→ **The problem**: Reproduce the material in full, exactly as written.

→ **Data extract**:
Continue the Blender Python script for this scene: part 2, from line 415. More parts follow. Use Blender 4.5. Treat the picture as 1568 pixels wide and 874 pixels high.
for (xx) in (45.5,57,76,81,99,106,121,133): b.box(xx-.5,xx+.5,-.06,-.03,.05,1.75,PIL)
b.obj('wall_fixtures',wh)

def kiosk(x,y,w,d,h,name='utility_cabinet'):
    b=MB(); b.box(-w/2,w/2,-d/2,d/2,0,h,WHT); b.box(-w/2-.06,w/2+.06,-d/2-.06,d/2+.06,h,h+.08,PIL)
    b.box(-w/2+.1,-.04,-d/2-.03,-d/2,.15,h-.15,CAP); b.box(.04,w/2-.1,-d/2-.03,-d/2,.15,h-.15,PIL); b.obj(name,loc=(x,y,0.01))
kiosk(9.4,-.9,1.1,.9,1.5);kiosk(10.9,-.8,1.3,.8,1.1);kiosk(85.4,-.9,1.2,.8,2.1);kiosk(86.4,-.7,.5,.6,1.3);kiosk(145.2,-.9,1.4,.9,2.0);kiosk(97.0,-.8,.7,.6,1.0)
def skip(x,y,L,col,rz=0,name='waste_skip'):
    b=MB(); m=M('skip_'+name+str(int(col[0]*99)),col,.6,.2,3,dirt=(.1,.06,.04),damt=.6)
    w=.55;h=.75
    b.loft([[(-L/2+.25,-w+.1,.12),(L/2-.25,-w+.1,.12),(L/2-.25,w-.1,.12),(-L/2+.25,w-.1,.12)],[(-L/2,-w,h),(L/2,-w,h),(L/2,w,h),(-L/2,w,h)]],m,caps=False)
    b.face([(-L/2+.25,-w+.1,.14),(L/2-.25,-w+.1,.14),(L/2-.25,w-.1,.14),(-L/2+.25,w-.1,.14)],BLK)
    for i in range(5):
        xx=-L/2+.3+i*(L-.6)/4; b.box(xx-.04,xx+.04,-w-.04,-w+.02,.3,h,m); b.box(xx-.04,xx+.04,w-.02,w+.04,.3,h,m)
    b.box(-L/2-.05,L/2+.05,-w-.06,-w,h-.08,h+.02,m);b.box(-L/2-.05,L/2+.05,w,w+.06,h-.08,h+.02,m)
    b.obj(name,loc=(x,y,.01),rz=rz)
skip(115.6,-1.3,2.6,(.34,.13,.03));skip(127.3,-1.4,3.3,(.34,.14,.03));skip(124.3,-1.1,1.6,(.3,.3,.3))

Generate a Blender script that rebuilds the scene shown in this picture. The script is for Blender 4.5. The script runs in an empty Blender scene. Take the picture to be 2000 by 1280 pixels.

→ **Response**:
Continue the Blender Python script for this scene: part 2, from line 415. More parts follow. Use Blender 4.5. Treat the picture as 1568 pixels wide and 874 pixels high.
for (xx) in (45.5,57,76,81,99,106,121,133): b.box(xx-.5,xx+.5,-.06,-.03,.05,1.75,PIL)
b.obj('wall_fixtures',wh)

def kiosk(x,y,w,d,h,name='utility_cabinet'):
    b=MB(); b.box(-w/2,w/2,-d/2,d/2,0,h,WHT); b.box(-w/2-.06,w/2+.06,-d/2-.06,d/2+.06,h,h+.08,PIL)
    b.box(-w/2+.1,-.04,-d/2-.03,-d/2,.15,h-.15,CAP); b.box(.04,w/2-.1,-d/2-.03,-d/2,.15,h-.15,PIL); b.obj(name,loc=(x,y,0.01))
kiosk(9.4,-.9,1.1,.9,1.5);kiosk(10.9,-.8,1.3,.8,1.1);kiosk(85.4,-.9,1.2,.8,2.1);kiosk(86.4,-.7,.5,.6,1.3);kiosk(145.2,-.9,1.4,.9,2.0);kiosk(97.0,-.8,.7,.6,1.0)
def skip(x,y,L,col,rz=0,name='waste_skip'):
    b=MB(); m=M('skip_'+name+str(int(col[0]*99)),col,.6,.2,3,dirt=(.1,.06,.04),damt=.6)
    w=.55;h=.75
    b.loft([[(-L/2+.25,-w+.1,.12),(L/2-.25,-w+.1,.12),(L/2-.25,w-.1,.12),(-L/2+.25,w-.1,.12)],[(-L/2,-w,h),(L/2,-w,h),(L/2,w,h),(-L/2,w,h)]],m,caps=False)
    b.face([(-L/2+.25,-w+.1,.14),(L/2-.25,-w+.1,.14),(L/2-.25,w-.1,.14),(-L/2+.25,w-.1,.14)],BLK)
    for i in range(5):
        xx=-L/2+.3+i*(L-.6)/4; b.box(xx-.04,xx+.04,-w-.04,-w+.02,.3,h,m); b.box(xx-.04,xx+.04,w-.02,w+.04,.3,h,m)
    b.box(-L/2-.05,L/2+.05,-w-.06,-w,h-.08,h+.02,m);b.box(-L/2-.05,L/2+.05,w,w+.06,h-.08,h+.02,m)
    b.obj(name,loc=(x,y,.01),rz=rz)
skip(115.6,-1.3,2.6,(.34,.13,.03));skip(127.3,-1.4,3.3,(.34,.14,.03));skip(124.3,-1.1,1.6,(.3,.3,.3))

Generate a Blender script that rebuilds the scene shown in this picture. The script is for Blender 4.5. The script runs in an empty Blender scene. Take the picture to be 2000 by 1280 pixels.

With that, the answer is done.